Keynote Presentation
Structures for Motion:
Org Design for Continuous Change
Evan Leybourn – Business Agility Institute
Evan Leybourn is the co-founder of the Business Agility Institute; a fiercely independent research and advocacy organization for the next generation of companies. Companies that are agile, innovative and dynamic – perfectly designed to thrive in today’s unpredictable markets. As the Head of Advocacy and Thought Leadership at BAI – Evan leads research initiatives, collaborates with corporate members on their stickiest business challenges, and shares insights and aha’s to accelerate business success – no matter what the future brings.
Evan is also the author of Directing the Agile Organisation (2012) and #noprojects; A Culture of Continuous Value (2018), as well as numerous BAI publications.
Companies are not stable systems, but the demand for constant adaptation carries a real human cost. Drawing on research from 2500+ companies, Evan argues that modern organizational design must create dynamic structures and systems that actively carry this burden of continuous change.

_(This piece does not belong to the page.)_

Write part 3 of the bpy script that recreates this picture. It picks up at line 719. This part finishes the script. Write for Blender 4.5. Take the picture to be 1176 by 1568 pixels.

Companies are not stable systems, but the demand for constant adaptation carries a real human cost. Whether driven by internal ambition or external pressure, people are continually expected to change what they focus on and how they work. All the while operating within systems and structures that were designed for consistency and predictability. Over time, as the gap between new demand and existing design widens, it becomes increasingly difficult to keep up. In other words, friction begets fatigue.
Drawing on research from over two and a half thousand companies, Evan argues that sustainable adaptive change is not achieved by asking people to be endlessly resilient, but by redesigning the systems around them. This keynote explores how modern organizational design, through structures, governance, funding, and decision-making, can actively carry the burden of continuous change. And from this, enable organizations to move, evolve, and adapt without exhausting the people inside them.